- WORK INSTRUCTIONS
Write out, word for word, every line from the first one through the line that holds "COL = SC.collection", and nothing else; skip the pictures.

--- begin ---

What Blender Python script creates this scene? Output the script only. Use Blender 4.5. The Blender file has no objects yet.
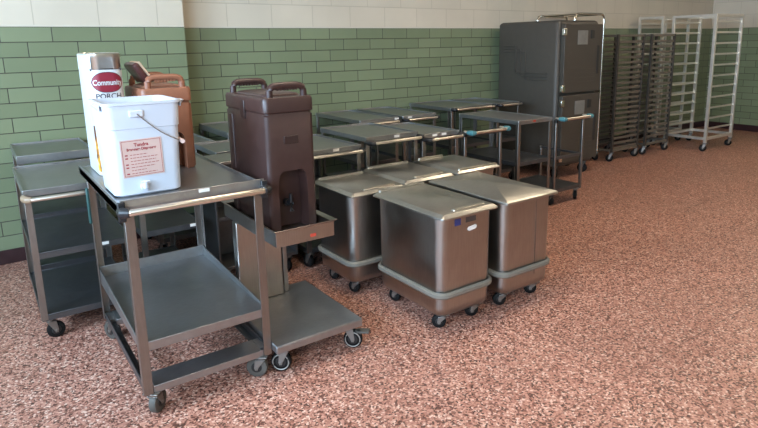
import bpy, bmesh, math, random
from mathutils import Vector, Matrix
random.seed(7)
PI = math.pi
SC = bpy.context.scene
COL = SC.collection

# ------------------------------------------------------------------ materials
def new_mat(name):
    m = bpy.data.materials.new(name); m.use_nodes = True
    nt = m.node_tree
    return m, nt, nt.nodes['Principled BSDF']

def set_in(b, **kw):
    names = {'base': 'Base Color', 'rough': 'Roughness', 'metal': 'Metallic', 'spec': 'Specular IOR Level',
             'coat': 'Coat Weight', 'trans': 'Transmission Weight', 'sss': 'Subsurface Weight', 'aniso': 'Anisotropic'}
    for k, v in kw.items():
        b.inputs[names[k]].default_value = (*v, 1) if k == 'base' else v

def plain(name, base, rough=.5, metal=0., var=.06, scale=14., rv=.1, **kw):
    """Colour with a slight mottle and roughness breakup."""
    m, nt, b = new_mat(name)
    set_in(b, base=base, rough=rough, metal=metal, **kw)
    tc = nt.nodes.new('ShaderNodeTexCoord'); n = nt.nodes.new('ShaderNodeTexNoise')
    n.inputs['Scale'].default_value = scale; n.inputs['Detail'].default_value = 5
    nt.links.new(tc.outputs['Object'], n.inputs['Vector'])
    r = nt.nodes.new('ShaderNodeMapRange')
    r.inputs['From Min'].default_value = .3; r.inputs['From Max'].default_value = .7
    r.inputs['To Min'].default_value = 1 - var; r.inputs['To Max'].default_value = 1 + var
    nt.links.new(n.outputs['Fac'], r.inputs['Value'])
    mx = nt.nodes.new('ShaderNodeMix'); mx.data_type = 'RGBA'; mx.blend_type = 'MULTIPLY'
    mx.inputs[0].default_value = 1; mx.inputs[6].default_value = (*base, 1)
    nt.links.new(r.outputs[0], mx.inputs[7]); nt.links.new(mx.outputs[2], b.inputs['Base Color'])
    r2 = nt.nodes.new('ShaderNodeMapRange')
    r2.inputs['To Min'].default_value = max(.02, rough - rv); r2.inputs['To Max'].default_value = min(1, rough + rv)
    nt.links.new(n.outputs['Fac'], r2.inputs['Value']); nt.links.new(r2.outputs[0], b.inputs['Roughness'])
    return m

def brushed(name, base, rough, stretch=(1, 1, 1), smudge=.12, bump=.02):
    """Stainless sheet: brushed streaks, cloudy wear, smudged roughness."""
    m, nt, b = new_mat(name)
    set_in(b, base=base, metal=1., rough=rough)
    tc = nt.nodes.new('ShaderNodeTexCoord')
    mp = nt.nodes.new('ShaderNodeMapping'); mp.inputs['Scale'].default_value = stretch
    nt.links.new(tc.outputs['Object'], mp.inputs['Vector'])
    st = nt.nodes.new('ShaderNodeTexNoise'); st.inputs['Scale'].default_value = 30; st.inputs['Detail'].default_value = 4
    nt.links.new(mp.outputs[0], st.inputs['Vector'])
    cl = nt.nodes.new('ShaderNodeTexNoise'); cl.inputs['Scale'].default_value = 7; cl.inputs['Detail'].default_value = 6
    cl.inputs['Roughness'].default_value = .65
    nt.links.new(tc.outputs['Object'], cl.inputs['Vector'])
    r = nt.nodes.new('ShaderNodeMapRange'); r.inputs['From Min'].default_value = .15; r.inputs['From Max'].default_value = .85
    r.inputs['To Min'].default_value = rough - smudge; r.inputs['To Max'].default_value = rough + smudge
    nt.links.new(cl.outputs['Fac'], r.inputs['Value']); nt.links.new(r.outputs[0], b.inputs['Roughness'])
    ml = nt.nodes.new('ShaderNodeMapRange'); ml.inputs['From Min'].default_value = .25; ml.inputs['From Max'].default_value = .75
    ml.inputs['To Min'].default_value = .82; ml.inputs['To Max'].default_value = 1.1
    mm = nt.nodes.new('ShaderNodeMath'); mm.operation = 'ADD'
    hl = nt.nodes.new('ShaderNodeMath'); hl.operation = 'MULTIPLY'; hl.inputs[1].default_value = .5
    nt.links.new(cl.outputs['Fac'], mm.inputs[0]); nt.links.new(st.outputs['Fac'], mm.inputs[1])
    nt.links.new(mm.outputs[0], hl.inputs[0]); nt.links.new(hl.outputs[0], ml.inputs['Value'])
    mx = nt.nodes.new('ShaderNodeMix'); mx.data_type = 'RGBA'; mx.blend_type = 'MULTIPLY'
    mx.inputs[0].default_value = 1; mx.inputs[6].default_value = (*base, 1)
    nt.links.new(ml.outputs[0], mx.inputs[7]); nt.links.new(mx.outputs[2], b.inputs['Base Color'])
    bp = nt.nodes.new('ShaderNodeBump'); bp.inputs['Strength'].default_value = bump; bp.inputs['Distance'].default_value = .002
    nt.links.new(st.outputs['Fac'], bp.inputs['Height']); nt.links.new(bp.outputs[0], b.inputs['Normal'])
    return m

M = {}
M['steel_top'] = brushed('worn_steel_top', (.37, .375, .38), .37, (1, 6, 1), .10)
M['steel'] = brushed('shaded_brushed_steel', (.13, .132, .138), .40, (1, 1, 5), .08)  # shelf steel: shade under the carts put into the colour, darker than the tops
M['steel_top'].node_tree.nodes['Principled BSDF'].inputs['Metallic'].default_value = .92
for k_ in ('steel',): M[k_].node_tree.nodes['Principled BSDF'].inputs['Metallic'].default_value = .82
M['steel_bin'] = brushed('bin_steel', (.41, .385, .355), .32, (6, 6, .35), .08)
M['steel_lid'] = brushed('lid_steel', (.50, .50, .47), .36, (1, 5, 1), .10)
M['steel_post'] = brushed('post_steel', (.31, .295, .28), .38, (4, 4, .5), .08)
M['tube'] = plain('bright_tube', (.74, .70, .62), .30, 1., .03, rv=.02)
M['alu'] = plain('cast_white_aluminium', (.72, .68, .60), .42, .75, .06)
M['dark_alu'] = plain('dull_dark_aluminium', (.19, .165, .135), .5, .55, .10)
M['dark_post'] = plain('dark_rack_post', (.075, .065, .055), .5, .5, .1)
M['chrome'] = plain('chrome_tube', (.70, .66, .58), .22, 1., .04, rv=.02)
M['zinc'] = plain('zinc_caster', (.26, .245, .225), .42, .9, .1)
M['rubber'] = plain('black_rubber', (.006, .006, .006), .6, 0, .2, spec=.25)
M['grey_rubber'] = plain('grey_rubber', (.075, .07, .06), .6, 0, .2)
M['hub'] = plain('grey_hub', (.022, .021, .02), .5, .2, .1)
M['ring'] = plain('pale_rim_ring', (.32, .30, .27), .5, .3, .1)
M['bumper'] = plain('grey_vinyl_bumper', (.185, .17, .14), .45, 0, .08)
M['black_plastic'] = plain('black_plastic', (.015, .015, .017), .4, 0, .1)
M['teal'] = plain('teal_bumper', (.07, .22, .25), .4, 0, .1)
M['teal_dark'] = plain('dark_teal_guard', (.02, .075, .07), .5, 0, .1)
M['bronze'] = plain('tan_bumper', (.28, .20, .13), .4, 0, .1)
M['brown'] = plain('dark_brown_plastic', (.044, .021, .018), .38, 0, .10, 30)
M['brown_dark'] = plain('darker_brown_plastic', (.030, .014, .012), .45, 0, .1, 30)
M['tan'] = plain('coffee_tan_plastic', (.25, .098, .054), .45, 0, .08, 30)
M['tan_edge'] = plain('cream_gasket', (.62, .46, .33), .6, 0, .05)
M['maroon'] = plain('maroon_lid_plastic', (.075, .026, .024), .4, 0, .1)
M['white_plastic'] = plain('milky_white_plastic', (.56, .60, .67), .42, 0, .02, 8, sss=.0)
M['white'] = plain('white_label', (.80, .78, .74), .5, 0, .03)
M['pink_label'] = plain('pale_pink_label', (.60, .43, .38), .6, 0, .04)
M['red_ink'] = plain('red_ink', (.32, .035, .045), .6, 0, .05)
M['blue_sticker'] = plain('blue_sticker', (.03, .04, .16), .5, 0, .2)
M['red_tag'] = plain('red_tag', (.55, .07, .04), .5, 0, .2)
M['wrap'] = plain('white_wrap', (.58, .61, .64), .45, 0, .03)
M['logo_red'] = plain('logo_maroon', (.22, .012, .03), .45, 0, .05)
M['ink'] = plain('dark_ink', (.05, .04, .05), .6, 0, .05)
M['grey_box'] = plain('charcoal_moulded_plastic', (.055, .047, .038), .5, 0, .08, 20)
M['grey_box_dark'] = plain('black_recess', (.016, .016, .016), .5, 0, .1)
M['grey_label'] = plain('grey_card', (.17, .168, .155), .5, 0, .15)
M['base_tile'] = plain('dark_maroon_base_tile', (.035, .014, .016), .35, 0, .2)
M['ceiling'] = plain('ceiling_paint', (.42, .40, .36), .8, 0, .03)
M['paint'] = plain('cream_paint', (.62, .57, .47), .6, 0, .03)
M['frame_white'] = plain('window_frame_paint', (.55, .55, .53), .5, 0, .03)

# photo on the urn wrap: warm blotches (tea and lemons)
def wrap_picture():
    m, nt, b = new_mat('wrap_picture')
    tc = nt.nodes.new('ShaderNodeTexCoord'); v = nt.nodes.new('ShaderNodeTexNoise')
    v.inputs['Scale'].default_value = 22; v.inputs['Detail'].default_value = 3
    nt.links.new(tc.outputs['Object'], v.inputs['Vector'])
    cr = nt.nodes.new('ShaderNodeValToRGB'); e = cr.color_ramp.elements
    e[0].position = .34; e[0].color = (.10, .03, .01, 1)
    e[1].position = .66; e[1].color = (.75, .70, .62, 1)
    a = cr.color_ramp.elements.new(.45); a.color = (.50, .22, .03, 1)
    a = cr.color_ramp.elements.new(.55); a.color = (.62, .42, .05, 1)
    nt.links.new(v.outputs['Fac'], cr.inputs[0]); nt.links.new(cr.outputs[0], b.inputs['Base Color'])
    set_in(b, rough=.45)
    return m
M['picture'] = wrap_picture()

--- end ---

- FINAL RESULT
What Blender Python script creates this scene? Output the script only. Use Blender 4.5. The Blender file has no objects yet.
import bpy, bmesh, math, random
from mathutils import Vector, Matrix
random.seed(7)
PI = math.pi
SC = bpy.context.scene
COL = SC.collection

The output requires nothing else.